D-Movie(No.495)
・邦題:『イズ・エー』
・原題:『is A.』
・監督:藤原健一
・脚本:藤原健一他
・キャスト:小栗旬、内藤剛志他
・公開/制作:2003年/日本
・ジャンル:ドラマ
・上映時間:109分
・評価:★★★★

【 ストーリー 】
渋谷で大量の死者を出す無差別爆破事件が起こり、“ホーリー・ナイト”と名乗る14歳の犯人(小栗旬)が逮捕される。しかし、少年法に守られた犯人の少年は4年後に社会復帰。事件で最愛の家族を失い、いまだに心の整理が付けられない刑事・三村(津田寛治)は、彼の社会復帰を知り、直接会おうと試みる...。

【 コメント 】
凶悪犯罪を犯した少年が、少年法に守られていることから、短期間で社会復帰を果たすという事実と問題に真正面から取り組んだ作品。監督はこれが長編デビュー作となる藤原健一。罪の無い人々を爆弾で殺傷した心幼き少年、加害者であるその犯人の父親、そしてその爆破事件によって家族を奪われた父親、3人のその後の生き様と葛藤が交錯する社会派ドラマです。
主演は演技派の名脇役・津田寛治。爆破犯人“少年A”を演じるのはまだあどけなさの残る小栗旬、その父親役にベテラン・内藤剛志というキャスティング。3人とも非常に複雑な感情を内包したキャラクターをそれぞれ見事に演じています。
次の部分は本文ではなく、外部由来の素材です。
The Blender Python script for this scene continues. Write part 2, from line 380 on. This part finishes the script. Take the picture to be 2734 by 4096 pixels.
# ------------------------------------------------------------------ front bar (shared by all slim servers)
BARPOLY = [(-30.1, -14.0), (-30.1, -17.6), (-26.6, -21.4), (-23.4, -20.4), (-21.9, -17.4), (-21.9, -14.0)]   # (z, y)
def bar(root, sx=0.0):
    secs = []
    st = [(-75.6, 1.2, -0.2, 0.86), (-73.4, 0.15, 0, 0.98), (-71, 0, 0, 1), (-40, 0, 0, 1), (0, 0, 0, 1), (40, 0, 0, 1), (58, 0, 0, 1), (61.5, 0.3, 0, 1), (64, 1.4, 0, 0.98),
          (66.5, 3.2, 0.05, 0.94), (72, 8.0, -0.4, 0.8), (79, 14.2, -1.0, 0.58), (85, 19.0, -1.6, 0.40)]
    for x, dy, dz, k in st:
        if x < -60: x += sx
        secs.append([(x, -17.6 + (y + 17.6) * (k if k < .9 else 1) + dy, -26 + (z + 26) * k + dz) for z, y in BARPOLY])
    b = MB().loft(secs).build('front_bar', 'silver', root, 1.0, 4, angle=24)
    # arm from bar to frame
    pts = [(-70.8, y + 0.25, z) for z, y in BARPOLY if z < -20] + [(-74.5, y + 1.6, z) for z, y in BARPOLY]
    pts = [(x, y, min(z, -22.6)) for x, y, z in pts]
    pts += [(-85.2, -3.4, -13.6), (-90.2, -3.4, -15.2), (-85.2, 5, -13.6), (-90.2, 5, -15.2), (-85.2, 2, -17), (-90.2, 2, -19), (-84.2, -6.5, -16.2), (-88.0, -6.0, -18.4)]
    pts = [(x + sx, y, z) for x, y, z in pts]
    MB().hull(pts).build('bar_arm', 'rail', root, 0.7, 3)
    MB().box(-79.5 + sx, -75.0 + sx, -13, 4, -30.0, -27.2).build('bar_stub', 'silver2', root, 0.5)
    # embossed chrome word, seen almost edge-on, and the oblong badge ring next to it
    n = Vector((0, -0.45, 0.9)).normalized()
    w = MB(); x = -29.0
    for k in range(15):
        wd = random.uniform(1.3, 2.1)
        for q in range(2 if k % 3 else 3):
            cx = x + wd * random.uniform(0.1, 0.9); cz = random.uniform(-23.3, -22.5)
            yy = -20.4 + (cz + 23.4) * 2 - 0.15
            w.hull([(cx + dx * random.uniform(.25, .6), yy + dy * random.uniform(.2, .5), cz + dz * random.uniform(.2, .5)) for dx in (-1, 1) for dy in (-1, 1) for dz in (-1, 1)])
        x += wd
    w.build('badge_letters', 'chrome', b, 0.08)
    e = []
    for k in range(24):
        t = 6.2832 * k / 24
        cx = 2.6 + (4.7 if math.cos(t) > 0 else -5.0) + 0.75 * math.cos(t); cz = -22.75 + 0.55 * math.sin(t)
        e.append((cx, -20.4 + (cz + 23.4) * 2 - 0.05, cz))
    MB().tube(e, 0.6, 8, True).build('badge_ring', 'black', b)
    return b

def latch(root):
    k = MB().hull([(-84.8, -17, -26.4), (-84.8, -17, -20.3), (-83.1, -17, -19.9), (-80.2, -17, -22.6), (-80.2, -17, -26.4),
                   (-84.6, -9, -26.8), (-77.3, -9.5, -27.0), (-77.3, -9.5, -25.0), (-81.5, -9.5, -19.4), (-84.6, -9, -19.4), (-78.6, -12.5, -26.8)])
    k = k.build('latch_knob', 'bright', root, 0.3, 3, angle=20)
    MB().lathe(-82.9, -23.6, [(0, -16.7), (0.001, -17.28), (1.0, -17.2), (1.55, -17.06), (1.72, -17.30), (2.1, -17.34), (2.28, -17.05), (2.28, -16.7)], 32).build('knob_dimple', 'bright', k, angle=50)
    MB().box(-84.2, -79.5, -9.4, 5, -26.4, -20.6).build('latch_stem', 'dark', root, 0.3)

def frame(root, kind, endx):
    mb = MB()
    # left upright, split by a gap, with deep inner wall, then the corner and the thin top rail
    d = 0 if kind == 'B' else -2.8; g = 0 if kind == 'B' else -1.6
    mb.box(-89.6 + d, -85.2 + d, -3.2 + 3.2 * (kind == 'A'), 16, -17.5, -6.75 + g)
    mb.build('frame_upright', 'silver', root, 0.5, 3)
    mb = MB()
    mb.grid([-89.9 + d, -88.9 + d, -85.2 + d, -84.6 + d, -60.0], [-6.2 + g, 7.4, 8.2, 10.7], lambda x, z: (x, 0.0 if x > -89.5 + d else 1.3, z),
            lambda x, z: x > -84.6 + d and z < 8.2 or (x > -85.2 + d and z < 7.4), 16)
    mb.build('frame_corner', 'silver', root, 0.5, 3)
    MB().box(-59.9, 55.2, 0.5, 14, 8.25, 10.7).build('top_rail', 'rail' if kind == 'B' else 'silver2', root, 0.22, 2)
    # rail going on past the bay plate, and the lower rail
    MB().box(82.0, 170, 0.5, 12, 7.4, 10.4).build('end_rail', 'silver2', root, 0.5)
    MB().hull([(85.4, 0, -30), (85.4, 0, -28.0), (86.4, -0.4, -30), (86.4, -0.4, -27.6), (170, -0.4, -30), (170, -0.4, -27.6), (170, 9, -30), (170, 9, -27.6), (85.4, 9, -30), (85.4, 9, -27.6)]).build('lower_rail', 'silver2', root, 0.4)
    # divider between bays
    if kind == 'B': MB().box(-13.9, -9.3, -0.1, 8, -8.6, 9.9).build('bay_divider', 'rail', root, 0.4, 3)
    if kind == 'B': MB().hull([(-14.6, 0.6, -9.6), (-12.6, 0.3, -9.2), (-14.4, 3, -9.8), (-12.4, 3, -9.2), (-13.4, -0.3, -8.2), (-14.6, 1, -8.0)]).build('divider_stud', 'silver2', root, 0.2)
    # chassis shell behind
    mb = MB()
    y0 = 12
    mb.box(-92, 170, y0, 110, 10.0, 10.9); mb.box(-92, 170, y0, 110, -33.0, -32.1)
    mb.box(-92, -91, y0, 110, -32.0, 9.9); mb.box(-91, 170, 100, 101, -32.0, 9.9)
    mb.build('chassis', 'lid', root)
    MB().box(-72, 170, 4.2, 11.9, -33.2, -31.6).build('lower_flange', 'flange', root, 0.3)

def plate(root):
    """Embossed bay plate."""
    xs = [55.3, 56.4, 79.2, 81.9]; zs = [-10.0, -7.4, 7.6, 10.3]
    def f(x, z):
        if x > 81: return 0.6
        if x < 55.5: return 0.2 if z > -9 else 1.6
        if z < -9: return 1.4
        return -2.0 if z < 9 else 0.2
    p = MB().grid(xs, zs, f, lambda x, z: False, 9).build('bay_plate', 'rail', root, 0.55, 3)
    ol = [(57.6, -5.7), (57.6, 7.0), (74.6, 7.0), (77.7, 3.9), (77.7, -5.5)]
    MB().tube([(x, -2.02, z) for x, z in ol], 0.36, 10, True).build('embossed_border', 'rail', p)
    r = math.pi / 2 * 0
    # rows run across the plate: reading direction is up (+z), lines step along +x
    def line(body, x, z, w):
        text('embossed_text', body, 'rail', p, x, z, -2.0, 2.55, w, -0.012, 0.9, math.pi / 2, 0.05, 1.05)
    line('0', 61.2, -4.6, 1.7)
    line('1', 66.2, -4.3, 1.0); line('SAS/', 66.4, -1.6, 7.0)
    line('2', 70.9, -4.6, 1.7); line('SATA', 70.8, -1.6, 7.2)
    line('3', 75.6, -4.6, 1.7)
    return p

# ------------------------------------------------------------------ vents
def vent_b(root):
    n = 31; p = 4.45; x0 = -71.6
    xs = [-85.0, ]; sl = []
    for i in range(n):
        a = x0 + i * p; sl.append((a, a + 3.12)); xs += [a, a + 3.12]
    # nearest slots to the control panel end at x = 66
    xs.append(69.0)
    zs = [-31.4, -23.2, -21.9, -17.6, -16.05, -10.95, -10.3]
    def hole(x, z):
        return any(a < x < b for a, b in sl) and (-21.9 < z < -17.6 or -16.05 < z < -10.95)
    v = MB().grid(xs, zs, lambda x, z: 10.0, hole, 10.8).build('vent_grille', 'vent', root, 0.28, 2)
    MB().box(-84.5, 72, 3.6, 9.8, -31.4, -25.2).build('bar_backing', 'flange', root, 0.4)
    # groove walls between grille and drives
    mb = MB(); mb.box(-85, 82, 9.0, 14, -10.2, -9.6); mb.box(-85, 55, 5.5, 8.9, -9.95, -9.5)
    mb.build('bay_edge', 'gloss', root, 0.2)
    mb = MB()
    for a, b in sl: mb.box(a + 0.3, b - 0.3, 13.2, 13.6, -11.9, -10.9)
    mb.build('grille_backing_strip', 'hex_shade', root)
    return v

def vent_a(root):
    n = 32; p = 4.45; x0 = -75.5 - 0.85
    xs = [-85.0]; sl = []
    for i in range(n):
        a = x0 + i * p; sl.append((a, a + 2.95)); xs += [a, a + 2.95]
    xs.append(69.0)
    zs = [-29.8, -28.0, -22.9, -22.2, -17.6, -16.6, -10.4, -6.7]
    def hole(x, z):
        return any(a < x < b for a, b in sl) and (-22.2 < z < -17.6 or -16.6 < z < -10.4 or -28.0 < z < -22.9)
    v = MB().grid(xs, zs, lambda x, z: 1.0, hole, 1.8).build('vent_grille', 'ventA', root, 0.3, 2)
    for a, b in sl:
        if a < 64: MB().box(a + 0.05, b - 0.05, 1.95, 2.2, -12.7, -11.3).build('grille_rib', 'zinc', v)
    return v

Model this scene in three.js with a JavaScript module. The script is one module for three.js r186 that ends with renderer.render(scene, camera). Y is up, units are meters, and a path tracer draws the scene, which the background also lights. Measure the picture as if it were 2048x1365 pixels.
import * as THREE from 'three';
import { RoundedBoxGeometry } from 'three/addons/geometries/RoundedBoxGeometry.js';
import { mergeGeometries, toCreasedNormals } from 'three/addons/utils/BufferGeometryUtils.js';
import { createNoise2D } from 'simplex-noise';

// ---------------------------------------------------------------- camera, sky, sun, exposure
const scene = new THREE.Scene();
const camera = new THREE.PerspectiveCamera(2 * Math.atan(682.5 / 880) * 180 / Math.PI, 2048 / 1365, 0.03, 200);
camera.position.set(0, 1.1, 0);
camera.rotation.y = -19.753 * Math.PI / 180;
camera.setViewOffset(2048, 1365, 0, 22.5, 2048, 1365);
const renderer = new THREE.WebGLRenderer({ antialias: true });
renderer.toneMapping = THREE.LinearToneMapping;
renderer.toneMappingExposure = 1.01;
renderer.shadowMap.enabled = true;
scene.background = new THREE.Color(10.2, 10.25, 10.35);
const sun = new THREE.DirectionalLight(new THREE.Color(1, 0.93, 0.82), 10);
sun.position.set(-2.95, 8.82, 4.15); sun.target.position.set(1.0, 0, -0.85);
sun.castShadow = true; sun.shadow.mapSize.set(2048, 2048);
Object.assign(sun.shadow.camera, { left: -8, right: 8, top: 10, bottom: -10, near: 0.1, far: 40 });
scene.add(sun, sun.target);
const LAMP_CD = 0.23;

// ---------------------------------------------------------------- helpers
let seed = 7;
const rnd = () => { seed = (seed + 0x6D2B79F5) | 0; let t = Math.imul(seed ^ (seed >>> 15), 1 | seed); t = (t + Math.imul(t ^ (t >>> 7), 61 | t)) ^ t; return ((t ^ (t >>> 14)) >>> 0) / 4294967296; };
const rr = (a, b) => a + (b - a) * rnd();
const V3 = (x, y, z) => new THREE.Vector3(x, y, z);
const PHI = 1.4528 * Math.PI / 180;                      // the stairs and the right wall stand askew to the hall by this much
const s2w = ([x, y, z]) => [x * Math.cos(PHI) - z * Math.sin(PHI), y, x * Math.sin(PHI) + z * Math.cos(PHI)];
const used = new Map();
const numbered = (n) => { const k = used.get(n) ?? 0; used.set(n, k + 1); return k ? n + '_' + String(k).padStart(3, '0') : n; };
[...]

凶悪な事件を起こした犯人が、少年というだけで4年の刑期を経て社会復帰をする。現行の少年法が今の時代に生きる”少年”に当てはまるのかどうか。果たして4年程度で人間は更正できるのか。映画は、この問題について深く切り込んでいきますが、津田寛治演じる主人公の刑事・三村が察知するように、少年は更生していない方向で話が進みます。ひょっとしたら、捕まった当時よりは良くなっているのかもしれませんが、それは作中にも出てくる通り、少年にしかわかりません。そして、本作は、少年法のみならず、もっと深い問題を提起します。それは、法を変えればそれでいいのかということ。事件を起こした後の更正プログラムや刑罰について論じることも大切ですが、少年の心はなぜ闇を形成したのか、そこが明らかにならなければ、本質的な解決にはなりません。そして、その部分に関しては、当事者の3人が3人とも、実は”わからない”のです。少年がなぜこうなったのかもわからないし、加害者の父親がどう生きればよかったのか、被害者の父親はどう振舞えば心落ち着かせることが出来たのか、何もわからないのです。
それこそが現代に生まれた犯罪の持つ闇であり、私たちが目をそらさずに向き合い、考えなければいけないことなのではないでしょうか。